Fixed Mindset leads to a desire to look smart/talented and therefore a tendency to 

  • Avoid challenges
  • Get defensive or give up easily in the face of obstacles
  • See effort as fruitless or worse
  • Ignore useful negative feedback (criticism)
  • Feel threatened by the success of others.

As a result they may plateau early and achieve less than their full potential.

Growth Mindset leads to a desire to learn and therefore a tendency to

  • Embrace challenges
  • Persist in the face of setbacks (obstacles)
  • See effort as the path to mastery
  • Listen to and learn from negative feedback (criticism)
  • Find lessons and inspiration in the success of others.

As a result they tend to reach ever higher levels of achievement.

Why have a growth mindset?

Enhancing growth mindset will help students see the value in their efforts and help them to persist through struggle. Dweck’s research has shown that the actions of instructors have a meaningful impact on student mindset and that the things we do and say can help students enhance their growth mindset or shift them to a more fixed mindset. It is also important to note that instructors with fixed beliefs about intelligence or ability can activate stereotype threat in underrepresented students and have a negative impact on their performance (Canning et. al., 2019).

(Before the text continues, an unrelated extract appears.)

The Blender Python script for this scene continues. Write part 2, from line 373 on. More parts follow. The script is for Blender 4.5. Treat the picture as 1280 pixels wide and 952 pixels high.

How to have a growth mindset in your course:

Here are a few relatively simple strategies that can enhance your students’ growth mindset.

  • Carefully shift your terminology.
    • When students are struggling to demonstrate the desired knowledge, skill, or disposition use the “yet” when providing feedback. 
      • E.g. “I see that you haven’t mastered the ability to explain [topic or skill] yet; here is some feedback that will help you the next time.
  • Praise wisely.
    • Focus on process, strategies, and perseverance when praising success rather than associating it with an innate ability.
  • Explicitly state and share your belief that all of your students have the capacity to learn, improve, and succeed in your classroom.